Gambling Expansion in Illinois a Good Bet
I would bet the ranch (or at least the ranch house) that Illinois will further expand gambling in the coming year or so to include more casinos as well as slot machines at race tracks. This will make some poor people poorer.
The state is broke, not any better off than Greece. We have at least $130 billion in debt and unfunded obligations, probably much more if conservative actuarial assumptions are used. According to law, our recently increased income taxes begin ratcheting back toward prior levels in 2015, even though we haven’t shown we can balance the books with all the tax increases.
Thus, state lawmakers and the governor will be looking under every rock for more revenue, other than from taxes. More gambling is right there for the taking, even though we haven’t yet digested the new video gambling machines in taverns and Legion halls. At present, gambling revenue to the state represents about 2 percent of total state revenue, or about $1 billion.

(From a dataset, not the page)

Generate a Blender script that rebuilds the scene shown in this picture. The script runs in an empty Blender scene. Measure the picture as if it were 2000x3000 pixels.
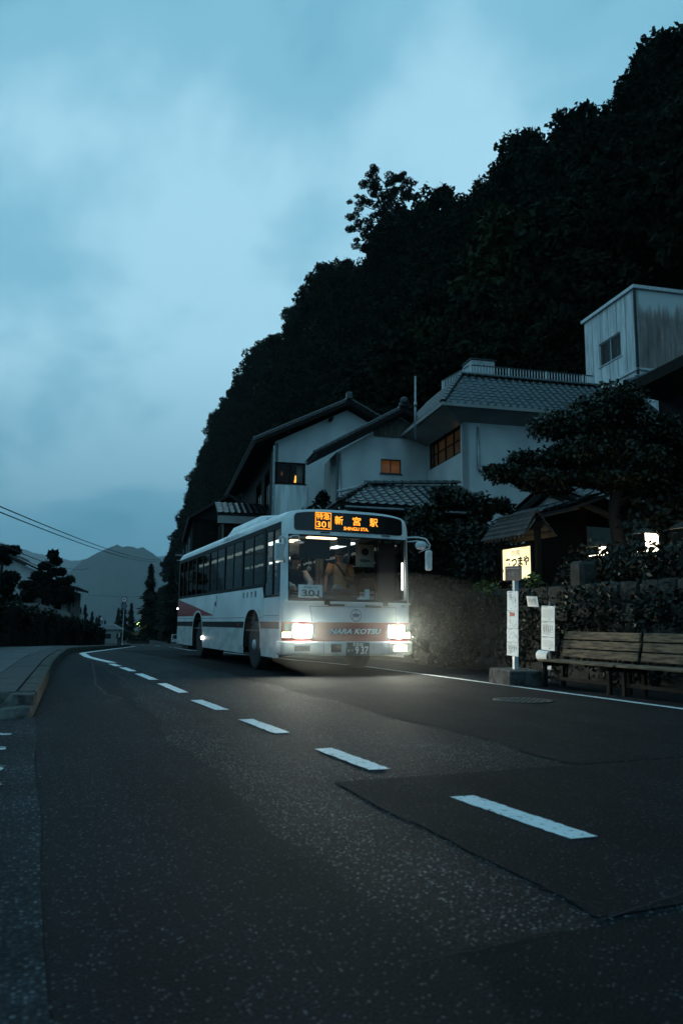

So I was wondering, “Who gambles?” And is it true that the poor among us are bigger gamblers than the rest of us?
A 1999 University of Chicago report found that from 10-17 percent of us gamble monthly or more often, with those of under $24,000 in annual income at the low end of that range and those with more than $100,000 at the high end.
According to the American Gaming Association (AGA), 44 percent prefer the lottery; 27 percent, casinos; 15 percent, poker, and 8 percent, horse racing. Slightly more men (29 percent) than women (26 percent) gamble.
Sixty million of 221 million adults in the US gambled at casinos this past year. At the casinos, slot machines were by far the most favorite games (53 percent) with blackjack next at 23 percent; poker was favored by 7 percent; craps, 3 percent, and roulette at 3 percent as well.
Illinois has 10,000-plus slots and gaming machines, but that number will double or more with video gaming in taverns coming on line. After Nevada and New Jersey, Illinois is one of the biggest gaming states, as we have at least seven forms of legal gambling (lottery, casinos, horse racing, video gaming, bingo, even pull tab and jar games).
The AGA surveys find that 84 percent of gamblers set a budget when they go gambling and that half of those set a limit of $100; 23 percent have limits under $200 and 9 percent have limits above $300.
But back to the poor and gambling. The two times I have been on casino boats (Peoria and Rock Island), I think I observed an older, middle and working class clientele. As Prof. Dean Gerstein, co-author of the UC study mentioned above, has said: “By any reasonable definition, the largest numbers of gamblers are clearly not poor. . . .But when poor people gamble, a larger proportion has serious problems related to their gambling than wealthy people.” The poor simply have less discretionary income, probably none, which they can afford to spend gambling.
“The bottom line is a lot of this gambling,” says John Kindt, a professor at the University of Illinois at Urbana and an opponent of gambling, “is directed toward the poorer segments of society who are spending proportionately more.” Kindt said he was referring to lotteries primarily, which he considers a “gateway drug” to creating new addictive gamblers. So it appears that gambling affects low-income persons more adversely than those with higher incomes.
Yet the lure of more state dollars will trump those concerns in the end, because of the desperate need for state cash to pay off old bills and help dig our state out of a terrible budget hole.
The politics of gambling legislation is more bewildering than the Rosetta stone. Horsemen hate casino operators but want slot machines; casino operators hate the idea of more casinos; cities without casinos want them, especially Chicago mayor Rahm Emanuel. All have high paid lobbyists duking it out in Springfield.
But bet on more gambling next year or the following year.